Еще стоял дом Перевозниковых в Святошино, откуда к Политехническому институту шел трамвай, и, когда Сергей Павлович выходил из дому, ему не надо было идти к остановке – он поднимал палку, и вагоновожатый останавливался и довозил его до института. Знали не только его, но даже нашу собаку Борейку (ожидали, что он будет Бореем, но не дорос). Пес тоже забирался в трамвай под последнюю лавку, доезжал до института, выскакивал, находил аудиторию, где в тот день читал Сергей Павлович, открывал дверь и гордо отправлялся в задний угол. Такое же место в жизни, какое имел Борейка в жизни деда, в жизни мамы имел Шарик, или Шурочка, спасший ей жизнь; а в моей – французский бульдог Арс.

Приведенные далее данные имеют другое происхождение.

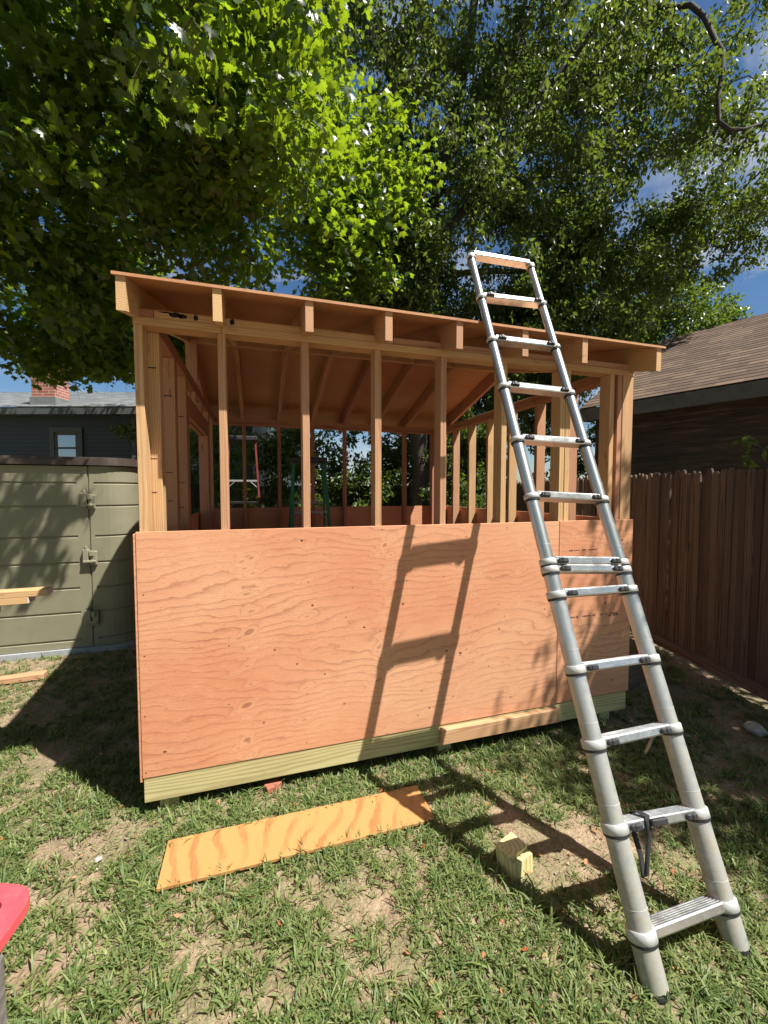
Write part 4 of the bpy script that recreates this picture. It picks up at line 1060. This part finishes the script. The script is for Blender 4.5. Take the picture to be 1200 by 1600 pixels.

Сергей Павлович, как мне рассказывали десятки профессоров, бывшие его учениками, готов был подменить любого заболевшего преподавателя, только спрашивал, какой он предмет читает и на чем он остановился, после чего продолжал лекцию. Рассказы о деде я слышал с детства, но когда на первой вводной лекции, где я в восемнадцать лет был одним из сотни только что принятых в институт мальчишек, а незнакомый мне лектор через тридцать лет после смерти деда стал рассказывать о нем анекдоты, я понял, что дед и впрямь чего-то стоил, а в скучном Киеве больше не о ком было говорить. Институтский профессор Холмский (из князей Холмских, что он тщательно скрывал) с видимым наслаждением рассказывал и мне, и всем знакомым о том, как добрейший Сергей Павлович, считавший, что если студент чего-то не знает, то виноват не он, а преподаватель, раз за разом ставил «двойку» в общем-то старательному ученику. В конце концов к деду подошел староста группы и спросил, почему он так сердится на студента, ведь тот старается, и ему обязательно надо сдать экзамен, иначе он не получит стипендию, а ему не на что жить.
– Как не на что? Пусть не ходит к балеринам.
– Ну, что вы, Сергей Павлович, он же подрабатывает в театре осветителем.
И экзамен был благополучно сдан.
Я уже забыл половину рассказов киевских профессоров, букинистов и даже филателистов (а у деда, среди прочих, была гигантская коллекция марок и билет Всероссийского союза филателистов номер один). Но один из них – старейшего тогда киевского филателиста Александрова – помню.
Сергей Павлович приехал в Монако, пошел в казино и все, что у него с собой было, проиграл. Оставались последние десять франков, с ними он пошел на почту и купил две пятифранковые марки. Тут надо сказать (не для филателистов), что пятифранковая, самая дорогая в первой серии марок Монако, к тому времени стала одной из самых известных и дорогих марок в Европе. Сейчас она стоит тысяч сто долларов, но и тогда была очень дорогой.
Думаю, рассказ этот выдуман, хотя такая марка у деда действительно была. Я никогда не слышал, чтобы он до революции или после нее был в Монако, а у бабушки этих баек не проверял. Но ведь рассказывалось это в мрачном советском Киеве среди арестов, голода, борьбы с лордом Керзоном и шахтинскими вредителями. Для сотен окружавших его людей это была весть из какого-то неведомого мира, где совсем другие люди, совсем другая жизнь. Казино, Монако… Он жил как человек из свободного мира в несвободной кровавой стране, что и я инстинктивно попробовал было делать, но для меня это в 1975 году плохо кончилось.
Поскольку я вырос с мамой и бабушкой, то из всех многочисленных родственных семейных связей отношения сохранялись только с Перевозниковыми. Как я уже писал, в Москве в Измайлово в деревянном двухэтажном бараке жили мои дважды двоюродные бабушка и дед – Константин Константинович Перевозников, брат моей бабушки, и Ариадна Павловна – сестра деда. Поскольку они были мужем и женой, получалось, что они для меня родня вдвойне. Константин Константинович был очень талантливым скрипачом, я до сих пор жалею, что тетка после его смерти кому-то подарила его скрипку, узнав, что она не работы Амати. Скрипка была действительно очень маленькой, конца XVII века, в драгоценном мозаичном футляре, но, как сказал знаменитый скрипичный мастер Глушков, это была ранняя тирольская, а не итальянская скрипка. Тем не менее дарить ее в качестве учебного инструмента для девочки, на мой взгляд, все же не стоило.